** Start of Data **

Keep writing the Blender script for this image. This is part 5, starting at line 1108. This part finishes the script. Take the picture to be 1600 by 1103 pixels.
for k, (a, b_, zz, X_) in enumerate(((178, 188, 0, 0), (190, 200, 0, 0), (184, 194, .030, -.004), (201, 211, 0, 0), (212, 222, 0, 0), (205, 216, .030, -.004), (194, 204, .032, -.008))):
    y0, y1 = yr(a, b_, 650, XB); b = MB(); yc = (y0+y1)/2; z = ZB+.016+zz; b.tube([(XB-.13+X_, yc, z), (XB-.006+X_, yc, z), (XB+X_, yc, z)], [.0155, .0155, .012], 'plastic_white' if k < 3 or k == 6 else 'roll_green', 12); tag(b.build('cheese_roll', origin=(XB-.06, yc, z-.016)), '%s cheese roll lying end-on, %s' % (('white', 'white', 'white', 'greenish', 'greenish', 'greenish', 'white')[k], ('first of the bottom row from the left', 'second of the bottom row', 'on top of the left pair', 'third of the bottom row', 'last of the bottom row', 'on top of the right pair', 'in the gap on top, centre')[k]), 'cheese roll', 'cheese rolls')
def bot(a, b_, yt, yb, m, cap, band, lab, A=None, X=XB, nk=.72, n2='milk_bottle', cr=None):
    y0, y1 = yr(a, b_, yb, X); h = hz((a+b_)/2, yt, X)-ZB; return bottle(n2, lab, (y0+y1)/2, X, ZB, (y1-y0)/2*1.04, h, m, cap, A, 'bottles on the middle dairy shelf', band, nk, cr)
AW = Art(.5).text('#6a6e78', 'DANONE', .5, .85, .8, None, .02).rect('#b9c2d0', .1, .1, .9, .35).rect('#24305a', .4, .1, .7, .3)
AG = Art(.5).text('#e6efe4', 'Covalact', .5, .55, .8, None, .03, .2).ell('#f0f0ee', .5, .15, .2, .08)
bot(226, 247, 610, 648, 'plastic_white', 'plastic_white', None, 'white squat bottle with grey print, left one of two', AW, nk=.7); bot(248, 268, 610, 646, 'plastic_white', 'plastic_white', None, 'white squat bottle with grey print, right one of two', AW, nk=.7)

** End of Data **

**Exercise prompt**.
Reproduce all the data word for word.

**Output of the task**.
Keep writing the Blender script for this image. This is part 5, starting at line 1108. This part finishes the script. Take the picture to be 1600 by 1103 pixels.
for k, (a, b_, zz, X_) in enumerate(((178, 188, 0, 0), (190, 200, 0, 0), (184, 194, .030, -.004), (201, 211, 0, 0), (212, 222, 0, 0), (205, 216, .030, -.004), (194, 204, .032, -.008))):
    y0, y1 = yr(a, b_, 650, XB); b = MB(); yc = (y0+y1)/2; z = ZB+.016+zz; b.tube([(XB-.13+X_, yc, z), (XB-.006+X_, yc, z), (XB+X_, yc, z)], [.0155, .0155, .012], 'plastic_white' if k < 3 or k == 6 else 'roll_green', 12); tag(b.build('cheese_roll', origin=(XB-.06, yc, z-.016)), '%s cheese roll lying end-on, %s' % (('white', 'white', 'white', 'greenish', 'greenish', 'greenish', 'white')[k], ('first of the bottom row from the left', 'second of the bottom row', 'on top of the left pair', 'third of the bottom row', 'last of the bottom row', 'on top of the right pair', 'in the gap on top, centre')[k]), 'cheese roll', 'cheese rolls')
def bot(a, b_, yt, yb, m, cap, band, lab, A=None, X=XB, nk=.72, n2='milk_bottle', cr=None):
    y0, y1 = yr(a, b_, yb, X); h = hz((a+b_)/2, yt, X)-ZB; return bottle(n2, lab, (y0+y1)/2, X, ZB, (y1-y0)/2*1.04, h, m, cap, A, 'bottles on the middle dairy shelf', band, nk, cr)
AW = Art(.5).text('#6a6e78', 'DANONE', .5, .85, .8, None, .02).rect('#b9c2d0', .1, .1, .9, .35).rect('#24305a', .4, .1, .7, .3)
AG = Art(.5).text('#e6efe4', 'Covalact', .5, .55, .8, None, .03, .2).ell('#f0f0ee', .5, .15, .2, .08)
bot(226, 247, 610, 648, 'plastic_white', 'plastic_white', None, 'white squat bottle with grey print, left one of two', AW, nk=.7); bot(248, 268, 610, 646, 'plastic_white', 'plastic_white', None, 'white squat bottle with grey print, right one of two', AW, nk=.7)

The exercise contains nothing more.